De la même manière, Ruth précise que ces politiques soumettent les peuples autochtones à l’extrême pauvreté puisque « ne pas avoir d’eau est synonyme de pauvreté extrême. Rien n’est possible sans eau ». Ruth explique donc que « le processus d’extinction de l’Amazonie sera dû aux exodes, car ceux qui habitent l’Amazonie de manière ancestrale, ceux qui l’ont protégée et défendue, devront aller chercher ailleurs quelque chose qu’ils ont déjà chez eux. Nous traverserons un processus de transformation pour devenir les destructeurs de nos propres territoires, car nous serons peut-être contraints de nous transformer en mineurs ou agriculteurs d’huile de palme pour tenter de survivre. Ainsi, une fois dépossédés de toute notre dignité, de nos identités, de nos principes et valeurs, de notre spiritualité et vénération à la Terre Mère sacrée, à nos fleuves, à nos montagnes, les forêts et territoires se retrouveront sans leurs protecteurs que nous sommes en tant que peuples indigènes ».

Mais heureusement, dans ce panorama cruel du futur de l’Amazonie et de ses peuples, Ruth partage sa vision d’espoir avec les peuples indigènes en lutte constante.
Ainsi, les nouvelles générations commencent à se positionner quant au futur qu’ils souhaitent.

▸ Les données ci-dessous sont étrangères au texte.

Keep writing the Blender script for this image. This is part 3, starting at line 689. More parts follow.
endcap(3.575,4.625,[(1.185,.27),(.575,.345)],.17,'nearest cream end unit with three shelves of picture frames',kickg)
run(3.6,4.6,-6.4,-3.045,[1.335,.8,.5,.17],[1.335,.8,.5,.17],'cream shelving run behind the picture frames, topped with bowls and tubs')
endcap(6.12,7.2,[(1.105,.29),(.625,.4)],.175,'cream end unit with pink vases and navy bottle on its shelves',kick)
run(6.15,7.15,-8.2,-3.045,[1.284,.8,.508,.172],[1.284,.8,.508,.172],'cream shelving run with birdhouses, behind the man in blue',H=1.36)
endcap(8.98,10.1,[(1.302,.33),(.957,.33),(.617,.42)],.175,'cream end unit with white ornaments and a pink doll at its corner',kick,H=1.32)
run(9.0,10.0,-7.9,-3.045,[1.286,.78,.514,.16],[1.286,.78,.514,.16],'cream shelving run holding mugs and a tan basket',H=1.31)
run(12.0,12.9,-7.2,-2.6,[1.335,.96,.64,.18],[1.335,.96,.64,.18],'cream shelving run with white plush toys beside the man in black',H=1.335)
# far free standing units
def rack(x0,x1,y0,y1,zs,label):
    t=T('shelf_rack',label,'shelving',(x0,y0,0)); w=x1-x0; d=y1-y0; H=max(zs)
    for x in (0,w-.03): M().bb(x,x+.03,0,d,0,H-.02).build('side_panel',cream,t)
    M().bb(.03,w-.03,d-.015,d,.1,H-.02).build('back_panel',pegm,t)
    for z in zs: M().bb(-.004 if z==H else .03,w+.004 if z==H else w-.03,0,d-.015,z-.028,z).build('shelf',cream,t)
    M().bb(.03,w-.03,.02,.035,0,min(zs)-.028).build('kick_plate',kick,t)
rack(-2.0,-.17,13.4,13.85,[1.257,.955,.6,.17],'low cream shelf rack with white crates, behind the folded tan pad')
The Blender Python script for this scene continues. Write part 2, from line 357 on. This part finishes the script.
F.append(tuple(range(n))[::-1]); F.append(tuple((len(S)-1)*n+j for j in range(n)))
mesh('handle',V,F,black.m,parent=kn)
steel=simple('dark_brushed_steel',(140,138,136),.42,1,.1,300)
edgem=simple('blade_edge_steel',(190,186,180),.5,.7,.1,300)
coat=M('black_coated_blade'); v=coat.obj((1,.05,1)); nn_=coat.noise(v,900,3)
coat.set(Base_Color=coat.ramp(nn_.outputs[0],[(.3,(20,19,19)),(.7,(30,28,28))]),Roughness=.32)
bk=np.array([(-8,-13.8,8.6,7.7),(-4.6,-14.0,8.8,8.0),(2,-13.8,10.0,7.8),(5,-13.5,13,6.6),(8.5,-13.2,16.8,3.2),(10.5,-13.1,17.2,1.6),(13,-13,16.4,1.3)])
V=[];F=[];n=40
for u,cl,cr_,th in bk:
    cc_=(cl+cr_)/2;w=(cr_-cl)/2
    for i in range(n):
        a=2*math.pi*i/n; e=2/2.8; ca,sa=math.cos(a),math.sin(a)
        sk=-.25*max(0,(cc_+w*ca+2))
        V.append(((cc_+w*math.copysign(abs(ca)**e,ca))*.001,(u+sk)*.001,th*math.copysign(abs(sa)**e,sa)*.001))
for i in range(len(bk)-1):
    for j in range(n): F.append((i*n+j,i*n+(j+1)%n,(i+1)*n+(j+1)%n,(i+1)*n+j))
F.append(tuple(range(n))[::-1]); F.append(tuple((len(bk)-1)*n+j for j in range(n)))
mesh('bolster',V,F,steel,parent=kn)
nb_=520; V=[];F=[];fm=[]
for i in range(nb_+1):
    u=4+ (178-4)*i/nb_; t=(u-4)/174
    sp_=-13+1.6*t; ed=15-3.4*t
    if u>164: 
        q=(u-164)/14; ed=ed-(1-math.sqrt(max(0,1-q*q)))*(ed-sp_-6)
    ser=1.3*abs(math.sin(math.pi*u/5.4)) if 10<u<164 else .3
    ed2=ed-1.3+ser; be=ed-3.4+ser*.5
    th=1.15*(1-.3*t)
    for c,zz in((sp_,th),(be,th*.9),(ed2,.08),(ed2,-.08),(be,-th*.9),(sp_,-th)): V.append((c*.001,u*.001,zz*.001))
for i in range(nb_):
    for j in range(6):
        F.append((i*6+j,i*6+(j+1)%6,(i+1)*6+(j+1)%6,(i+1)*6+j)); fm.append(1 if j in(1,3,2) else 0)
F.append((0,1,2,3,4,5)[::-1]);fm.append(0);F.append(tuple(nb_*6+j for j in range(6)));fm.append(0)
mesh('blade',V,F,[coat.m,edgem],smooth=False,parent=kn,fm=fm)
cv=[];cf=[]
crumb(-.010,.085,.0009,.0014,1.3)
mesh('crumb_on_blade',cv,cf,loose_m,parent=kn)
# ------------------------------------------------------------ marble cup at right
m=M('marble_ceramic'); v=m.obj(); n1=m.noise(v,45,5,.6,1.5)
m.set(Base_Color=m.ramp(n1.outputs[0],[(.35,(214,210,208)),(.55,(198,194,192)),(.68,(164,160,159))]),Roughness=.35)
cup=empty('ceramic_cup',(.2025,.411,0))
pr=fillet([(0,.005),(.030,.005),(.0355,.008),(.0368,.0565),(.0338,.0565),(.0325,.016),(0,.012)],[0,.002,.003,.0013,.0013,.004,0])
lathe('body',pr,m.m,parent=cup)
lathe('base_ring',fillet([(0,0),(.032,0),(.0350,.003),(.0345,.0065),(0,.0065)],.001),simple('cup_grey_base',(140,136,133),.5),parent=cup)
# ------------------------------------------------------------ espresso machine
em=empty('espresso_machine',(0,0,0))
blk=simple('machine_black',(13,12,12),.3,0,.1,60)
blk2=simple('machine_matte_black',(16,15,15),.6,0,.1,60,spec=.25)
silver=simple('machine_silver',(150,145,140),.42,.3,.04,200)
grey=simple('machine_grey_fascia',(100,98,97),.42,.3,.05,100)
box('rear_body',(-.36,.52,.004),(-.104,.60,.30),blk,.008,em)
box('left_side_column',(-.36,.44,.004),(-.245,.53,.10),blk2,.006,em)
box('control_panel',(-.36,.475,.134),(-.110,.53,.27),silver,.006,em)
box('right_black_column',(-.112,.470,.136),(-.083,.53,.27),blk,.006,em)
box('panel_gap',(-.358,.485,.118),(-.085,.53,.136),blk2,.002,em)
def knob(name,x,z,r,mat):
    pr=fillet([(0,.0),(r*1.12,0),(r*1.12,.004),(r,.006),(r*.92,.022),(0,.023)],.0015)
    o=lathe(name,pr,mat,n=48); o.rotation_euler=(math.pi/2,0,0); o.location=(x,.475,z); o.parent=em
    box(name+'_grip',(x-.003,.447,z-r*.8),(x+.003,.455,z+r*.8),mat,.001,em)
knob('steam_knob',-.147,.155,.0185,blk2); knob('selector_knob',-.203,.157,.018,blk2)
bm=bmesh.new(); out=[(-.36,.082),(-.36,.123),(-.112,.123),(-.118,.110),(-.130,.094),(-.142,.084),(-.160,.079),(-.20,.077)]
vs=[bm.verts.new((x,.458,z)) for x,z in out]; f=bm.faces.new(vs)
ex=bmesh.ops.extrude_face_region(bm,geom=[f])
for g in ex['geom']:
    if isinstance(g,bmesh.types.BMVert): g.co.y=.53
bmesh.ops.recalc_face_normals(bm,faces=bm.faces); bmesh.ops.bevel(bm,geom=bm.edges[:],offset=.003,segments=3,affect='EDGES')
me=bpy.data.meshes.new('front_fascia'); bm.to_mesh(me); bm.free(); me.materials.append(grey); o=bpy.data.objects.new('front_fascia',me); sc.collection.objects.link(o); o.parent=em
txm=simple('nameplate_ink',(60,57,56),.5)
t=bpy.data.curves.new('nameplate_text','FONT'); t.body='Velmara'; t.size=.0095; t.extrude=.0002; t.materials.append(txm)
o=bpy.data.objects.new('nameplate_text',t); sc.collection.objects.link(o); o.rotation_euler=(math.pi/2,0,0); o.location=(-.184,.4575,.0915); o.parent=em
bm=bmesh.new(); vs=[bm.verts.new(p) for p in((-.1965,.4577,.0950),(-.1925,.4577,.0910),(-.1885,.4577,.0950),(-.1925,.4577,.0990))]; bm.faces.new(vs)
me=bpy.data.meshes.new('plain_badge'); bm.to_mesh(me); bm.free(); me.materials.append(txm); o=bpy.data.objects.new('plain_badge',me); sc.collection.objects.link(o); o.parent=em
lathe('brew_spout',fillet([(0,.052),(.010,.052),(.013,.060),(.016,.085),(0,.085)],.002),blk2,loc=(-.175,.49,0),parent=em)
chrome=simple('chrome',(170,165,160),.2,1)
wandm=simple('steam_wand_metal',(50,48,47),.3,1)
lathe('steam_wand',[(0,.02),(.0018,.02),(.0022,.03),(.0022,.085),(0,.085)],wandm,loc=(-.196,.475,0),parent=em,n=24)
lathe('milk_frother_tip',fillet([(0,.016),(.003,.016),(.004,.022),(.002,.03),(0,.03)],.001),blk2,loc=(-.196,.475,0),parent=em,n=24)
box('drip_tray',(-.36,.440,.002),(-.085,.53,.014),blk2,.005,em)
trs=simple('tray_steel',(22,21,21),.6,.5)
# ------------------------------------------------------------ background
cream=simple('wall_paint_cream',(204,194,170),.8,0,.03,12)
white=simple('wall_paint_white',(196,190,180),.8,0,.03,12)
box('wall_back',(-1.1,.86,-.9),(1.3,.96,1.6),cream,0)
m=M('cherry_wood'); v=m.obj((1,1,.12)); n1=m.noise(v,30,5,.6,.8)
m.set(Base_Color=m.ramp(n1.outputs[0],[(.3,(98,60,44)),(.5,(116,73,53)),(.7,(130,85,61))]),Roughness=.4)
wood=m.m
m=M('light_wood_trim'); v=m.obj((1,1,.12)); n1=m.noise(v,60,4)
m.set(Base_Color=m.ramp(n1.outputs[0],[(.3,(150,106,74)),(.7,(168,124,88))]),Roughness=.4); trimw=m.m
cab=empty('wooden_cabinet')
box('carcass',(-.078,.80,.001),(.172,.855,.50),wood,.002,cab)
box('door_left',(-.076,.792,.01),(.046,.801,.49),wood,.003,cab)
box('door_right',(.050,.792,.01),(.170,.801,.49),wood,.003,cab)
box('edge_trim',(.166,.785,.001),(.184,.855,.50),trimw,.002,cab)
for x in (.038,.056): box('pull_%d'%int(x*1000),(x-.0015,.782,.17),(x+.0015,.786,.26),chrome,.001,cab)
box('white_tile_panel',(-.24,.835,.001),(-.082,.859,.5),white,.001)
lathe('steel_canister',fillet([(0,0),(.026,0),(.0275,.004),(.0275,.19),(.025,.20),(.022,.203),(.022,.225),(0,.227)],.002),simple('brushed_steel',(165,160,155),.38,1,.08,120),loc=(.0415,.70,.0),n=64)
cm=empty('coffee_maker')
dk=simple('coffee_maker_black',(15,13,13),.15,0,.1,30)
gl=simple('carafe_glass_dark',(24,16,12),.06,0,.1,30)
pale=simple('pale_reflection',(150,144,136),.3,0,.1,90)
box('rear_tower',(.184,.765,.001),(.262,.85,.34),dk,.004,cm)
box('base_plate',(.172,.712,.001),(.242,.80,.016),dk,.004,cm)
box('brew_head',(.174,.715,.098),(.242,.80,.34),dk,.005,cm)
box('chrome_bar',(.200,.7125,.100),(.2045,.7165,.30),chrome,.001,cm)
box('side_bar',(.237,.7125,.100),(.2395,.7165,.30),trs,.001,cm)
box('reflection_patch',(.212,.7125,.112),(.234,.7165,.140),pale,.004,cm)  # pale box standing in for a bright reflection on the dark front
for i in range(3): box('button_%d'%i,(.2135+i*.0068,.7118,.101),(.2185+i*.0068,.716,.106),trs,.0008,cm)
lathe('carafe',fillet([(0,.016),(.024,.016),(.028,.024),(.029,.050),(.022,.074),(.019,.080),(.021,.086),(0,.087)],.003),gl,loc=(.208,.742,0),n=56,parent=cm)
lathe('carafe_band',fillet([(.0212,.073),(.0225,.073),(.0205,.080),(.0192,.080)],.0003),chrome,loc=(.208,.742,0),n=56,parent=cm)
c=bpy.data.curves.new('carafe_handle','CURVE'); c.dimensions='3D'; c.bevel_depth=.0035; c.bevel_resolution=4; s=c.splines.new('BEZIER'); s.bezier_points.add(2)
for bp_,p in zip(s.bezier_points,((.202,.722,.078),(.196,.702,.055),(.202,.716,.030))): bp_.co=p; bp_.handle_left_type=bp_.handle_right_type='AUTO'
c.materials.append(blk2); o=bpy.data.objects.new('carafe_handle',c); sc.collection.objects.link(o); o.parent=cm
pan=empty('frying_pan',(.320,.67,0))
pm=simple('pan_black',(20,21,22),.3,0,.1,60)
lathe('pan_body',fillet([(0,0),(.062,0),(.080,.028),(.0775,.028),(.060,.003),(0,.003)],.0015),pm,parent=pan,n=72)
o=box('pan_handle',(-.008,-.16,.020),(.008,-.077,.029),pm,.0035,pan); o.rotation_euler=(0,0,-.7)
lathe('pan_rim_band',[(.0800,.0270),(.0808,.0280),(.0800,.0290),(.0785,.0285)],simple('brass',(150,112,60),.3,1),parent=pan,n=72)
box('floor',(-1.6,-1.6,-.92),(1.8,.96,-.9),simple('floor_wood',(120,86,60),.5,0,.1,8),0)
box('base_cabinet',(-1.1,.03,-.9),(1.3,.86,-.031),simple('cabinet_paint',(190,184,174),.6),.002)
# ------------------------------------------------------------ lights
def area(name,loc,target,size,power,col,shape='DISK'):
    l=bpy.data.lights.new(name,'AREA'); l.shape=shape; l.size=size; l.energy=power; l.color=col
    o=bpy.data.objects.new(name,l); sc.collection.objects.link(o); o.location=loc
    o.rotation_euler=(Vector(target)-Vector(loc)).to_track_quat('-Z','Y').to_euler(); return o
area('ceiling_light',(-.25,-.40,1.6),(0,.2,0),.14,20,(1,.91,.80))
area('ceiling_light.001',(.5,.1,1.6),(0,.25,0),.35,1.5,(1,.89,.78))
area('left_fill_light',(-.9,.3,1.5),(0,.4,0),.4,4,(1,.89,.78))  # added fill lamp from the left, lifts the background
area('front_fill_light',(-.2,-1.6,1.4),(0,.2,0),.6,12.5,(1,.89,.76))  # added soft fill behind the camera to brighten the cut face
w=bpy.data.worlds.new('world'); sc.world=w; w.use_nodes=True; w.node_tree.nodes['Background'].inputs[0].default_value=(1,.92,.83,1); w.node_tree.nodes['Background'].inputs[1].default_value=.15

Pour Ruth, plus il y aura de jeunes exigeant de ne pas être dépossédés et revendiquant que ces terres leur reviennent pour leur futur, plus l’espoir grandira ».

LUTTER POUR LE TERRITOIRE C’EST LUTTER POUR LA VIE !

VIVRE DANS L’AUTODÉTERMINATION EST UN DROIT INTOUCHABLE DE NOS PEUPLES INDIGÈNES

Article rédigé à partir d’un entretien réalisé avec Ruth Alipaz Cuqui, Leader de la Nation Uchupiamona, Amazonie bolivienne et membre de la Coordination Nationale de Défense des Territoires Indigènes Originaires Paysans et des Zones Protégées (CONTIOCAP) et aux sources d’information suivantes :


(1) Izquierda Diario, Incendios forestales: los intereses agroindustriales ante la mirada tibia del gobierno, November 2023
(2) Fundación Tierra, Deforestación 2016-2021. El pragmatismo irresponsable de la “Agenda Patriótica 2025,” June 2022
(3) Rojas Calizaya, J; Anzaldo García, A., El nuevo PLUS del Beni excluye a los actores y sus diversas visiones de desarrollo y atenta contra la Amazonía boliviana, Cipca, 2020
(4) Cejis, Análisis socioambiental del Plan de Uso de Suelo (PLUS) 2019 del departamento del Beni, 2020
(5) RTP Bolivia, Video: Engineer Javier Mamani Quispe, General Coordinator to foment production, January 2023
(6) Voir la section « Huile de palme » sur le site Web du WRM.
(7) Bulletin WRM, « Sans eau, il n’y a pas de vie » : les rivières de l’Amazonie bolivienne, septembre 2022.